Opinion: Food insecurity and the holiday season

Kara Taylor

Kara Taylor

Kara Taylor is a freshman journalism major and a columnist for the Daily Kent Stater. Contact her at [email protected].

In America, we have many fast-food chains, high-end restaurants, low-end restaurants and grocery stores. There are even aisles of snacks at gas stations. Fortunately starvation is not rampant among Americans, but food insecurity is an issue.

Food insecurity in America is not due to the underproduction of food, but the inability to afford meals. In America, the food supply is definitely ample, but with unemployment still at a high and food prices on the rise, people can’t afford to eat. In 2011, 14.9 percent of households were food-insecure. In 2011, 50.1 million people lived in food-insecure homes: 33.5 million adults and 16.7 million children. In 2011, 4.8 million seniors suffered from food insecurity, according to Feeding America.

At one point in most of our lives, even if we didn’t fully realize it, we suffered from food insecurity. It is a serious issue that food prices are on a steady rise. Unemployment has decreased from 9 percent in August 2011 to 7.3 percent in 2013, according to the Bureau of Labor Statistics, but this still leaves about 4.3 million long-term unemployed people in America today.

October is here, which means the holiday season is approaching. In Ohio, we decorate for the season ahead of time. Halloween decorations were flooding our stores in late August into early September.

We are pressured to recognize the holidays whether we want to or not. The most popular holidays approaching us are Thanksgiving and Christmas. These holiday traditions are based heavily on meals and family. Unfortunately, many families and individuals will use either government food assistance or public food banks to obtain their holiday meals. According to the Huffington Post, about 42 million Americans used food stamps for Thanksgiving in 2012. Some families don’t even know where their meal will come from, and others have been attending food banks on the holidays for years.

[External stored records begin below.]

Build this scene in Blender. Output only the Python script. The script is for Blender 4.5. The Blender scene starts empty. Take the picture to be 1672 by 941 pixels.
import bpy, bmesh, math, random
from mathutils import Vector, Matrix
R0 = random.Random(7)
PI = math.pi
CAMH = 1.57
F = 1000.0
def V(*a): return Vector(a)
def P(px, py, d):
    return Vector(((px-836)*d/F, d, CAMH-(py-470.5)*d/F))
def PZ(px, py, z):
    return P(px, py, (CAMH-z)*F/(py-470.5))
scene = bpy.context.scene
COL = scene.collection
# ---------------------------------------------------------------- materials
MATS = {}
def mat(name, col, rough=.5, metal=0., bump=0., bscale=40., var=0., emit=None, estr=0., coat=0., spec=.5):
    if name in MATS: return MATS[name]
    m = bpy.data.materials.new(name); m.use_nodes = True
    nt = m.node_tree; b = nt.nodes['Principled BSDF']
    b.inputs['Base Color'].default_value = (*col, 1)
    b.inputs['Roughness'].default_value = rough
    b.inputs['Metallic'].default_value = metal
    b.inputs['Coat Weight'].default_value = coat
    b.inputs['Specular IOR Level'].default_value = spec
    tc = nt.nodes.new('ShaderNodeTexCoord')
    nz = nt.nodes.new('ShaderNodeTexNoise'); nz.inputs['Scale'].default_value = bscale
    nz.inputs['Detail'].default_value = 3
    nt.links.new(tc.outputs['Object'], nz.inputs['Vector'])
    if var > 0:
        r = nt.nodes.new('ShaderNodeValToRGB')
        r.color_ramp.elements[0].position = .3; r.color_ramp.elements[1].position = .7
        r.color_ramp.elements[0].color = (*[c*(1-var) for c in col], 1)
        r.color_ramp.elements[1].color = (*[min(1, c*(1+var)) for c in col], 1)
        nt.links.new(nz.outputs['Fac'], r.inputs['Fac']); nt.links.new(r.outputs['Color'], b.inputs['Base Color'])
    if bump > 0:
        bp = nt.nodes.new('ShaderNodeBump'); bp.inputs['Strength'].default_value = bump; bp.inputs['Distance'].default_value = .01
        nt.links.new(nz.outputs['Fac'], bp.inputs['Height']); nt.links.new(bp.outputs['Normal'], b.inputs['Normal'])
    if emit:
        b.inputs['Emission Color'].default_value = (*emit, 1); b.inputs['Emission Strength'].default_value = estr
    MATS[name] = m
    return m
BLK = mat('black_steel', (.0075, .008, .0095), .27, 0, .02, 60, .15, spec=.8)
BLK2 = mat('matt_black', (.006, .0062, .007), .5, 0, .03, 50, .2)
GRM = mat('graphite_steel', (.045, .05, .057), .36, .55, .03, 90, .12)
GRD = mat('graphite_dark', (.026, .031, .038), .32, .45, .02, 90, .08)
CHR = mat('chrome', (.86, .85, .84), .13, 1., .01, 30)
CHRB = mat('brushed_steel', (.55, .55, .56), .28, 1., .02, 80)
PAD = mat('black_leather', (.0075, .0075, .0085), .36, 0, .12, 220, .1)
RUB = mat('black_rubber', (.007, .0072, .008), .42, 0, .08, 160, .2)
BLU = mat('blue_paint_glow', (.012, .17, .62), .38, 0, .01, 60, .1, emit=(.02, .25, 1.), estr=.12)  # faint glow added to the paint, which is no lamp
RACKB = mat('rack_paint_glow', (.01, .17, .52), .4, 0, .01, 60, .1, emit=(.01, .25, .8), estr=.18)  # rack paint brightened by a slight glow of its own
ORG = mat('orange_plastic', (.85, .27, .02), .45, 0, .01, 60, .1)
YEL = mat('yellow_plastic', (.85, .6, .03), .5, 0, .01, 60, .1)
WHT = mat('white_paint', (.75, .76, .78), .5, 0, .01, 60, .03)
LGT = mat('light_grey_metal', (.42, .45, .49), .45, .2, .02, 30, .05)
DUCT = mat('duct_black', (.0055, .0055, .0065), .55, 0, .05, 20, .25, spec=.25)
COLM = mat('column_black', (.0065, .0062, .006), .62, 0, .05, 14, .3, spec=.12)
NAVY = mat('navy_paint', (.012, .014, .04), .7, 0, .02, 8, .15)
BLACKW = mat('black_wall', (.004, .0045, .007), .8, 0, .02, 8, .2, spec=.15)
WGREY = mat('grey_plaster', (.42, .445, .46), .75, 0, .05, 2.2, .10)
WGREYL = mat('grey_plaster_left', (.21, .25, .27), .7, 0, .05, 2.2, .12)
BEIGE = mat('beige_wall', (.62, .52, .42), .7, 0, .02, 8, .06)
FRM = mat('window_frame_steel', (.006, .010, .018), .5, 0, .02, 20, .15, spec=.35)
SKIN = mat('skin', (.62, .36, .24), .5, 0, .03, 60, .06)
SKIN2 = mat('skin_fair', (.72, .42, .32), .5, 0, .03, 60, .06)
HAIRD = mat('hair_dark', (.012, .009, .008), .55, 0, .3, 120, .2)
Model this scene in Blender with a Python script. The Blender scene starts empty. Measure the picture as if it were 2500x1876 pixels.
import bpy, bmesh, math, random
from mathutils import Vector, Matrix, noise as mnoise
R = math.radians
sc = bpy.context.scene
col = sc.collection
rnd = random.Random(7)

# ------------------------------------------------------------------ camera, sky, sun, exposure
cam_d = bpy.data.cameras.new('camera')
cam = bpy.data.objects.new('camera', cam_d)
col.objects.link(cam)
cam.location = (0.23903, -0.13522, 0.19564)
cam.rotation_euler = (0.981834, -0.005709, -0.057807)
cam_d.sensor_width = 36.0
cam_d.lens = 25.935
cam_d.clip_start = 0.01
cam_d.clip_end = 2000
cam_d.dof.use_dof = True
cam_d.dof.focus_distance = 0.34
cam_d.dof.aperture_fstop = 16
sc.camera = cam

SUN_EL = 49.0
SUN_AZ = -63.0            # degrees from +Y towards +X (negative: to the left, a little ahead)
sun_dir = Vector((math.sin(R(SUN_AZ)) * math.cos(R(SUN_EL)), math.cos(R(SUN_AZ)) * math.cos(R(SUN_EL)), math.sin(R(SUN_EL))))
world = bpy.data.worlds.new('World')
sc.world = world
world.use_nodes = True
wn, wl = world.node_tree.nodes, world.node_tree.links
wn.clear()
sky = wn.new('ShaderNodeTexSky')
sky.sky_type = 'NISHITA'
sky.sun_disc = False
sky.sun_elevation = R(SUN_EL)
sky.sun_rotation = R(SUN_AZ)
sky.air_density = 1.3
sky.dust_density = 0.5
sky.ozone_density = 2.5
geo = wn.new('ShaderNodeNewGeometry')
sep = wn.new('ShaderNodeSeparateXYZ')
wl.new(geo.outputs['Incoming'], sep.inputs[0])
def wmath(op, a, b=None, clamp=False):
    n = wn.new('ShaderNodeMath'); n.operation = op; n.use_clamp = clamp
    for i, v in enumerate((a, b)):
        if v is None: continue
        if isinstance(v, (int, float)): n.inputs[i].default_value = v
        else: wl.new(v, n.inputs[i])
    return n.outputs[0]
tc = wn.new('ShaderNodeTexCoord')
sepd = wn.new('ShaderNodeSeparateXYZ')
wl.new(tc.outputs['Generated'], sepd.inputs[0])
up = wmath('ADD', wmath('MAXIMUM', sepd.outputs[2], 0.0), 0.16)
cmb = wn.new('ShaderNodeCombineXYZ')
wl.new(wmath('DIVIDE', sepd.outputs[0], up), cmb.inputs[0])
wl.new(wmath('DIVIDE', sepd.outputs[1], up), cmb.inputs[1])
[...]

In my College Writing II course, we have a requirement to complete at least two hours of community service on three separate days at a place servicing meals to the community. We have focused a great amount of attention on food insecurity and serving the community with food in this course. Several food companies will advertise family-oriented meal commercials this holiday season. These commercials will flood our televisions for about three months.

Many people do not have this ideal life. We can make a difference for these people in their holiday and their life by volunteering. As college students, we have a responsibility to serve our communities. Take a friend or few along with you for the experience; you may enlighten others around you to give back to the community. Travel back home to assist or lend a helping hand right here in Portage County, everywhere it is needed. According to Feeding America, food insecurity exists in every county in America.

Food insecurity may be around for many years to come, but no one should go hungry. On a local scale, we can help reduce the amount of people who don’t receive meals on a regular basis. Not just for the holidays, but every day.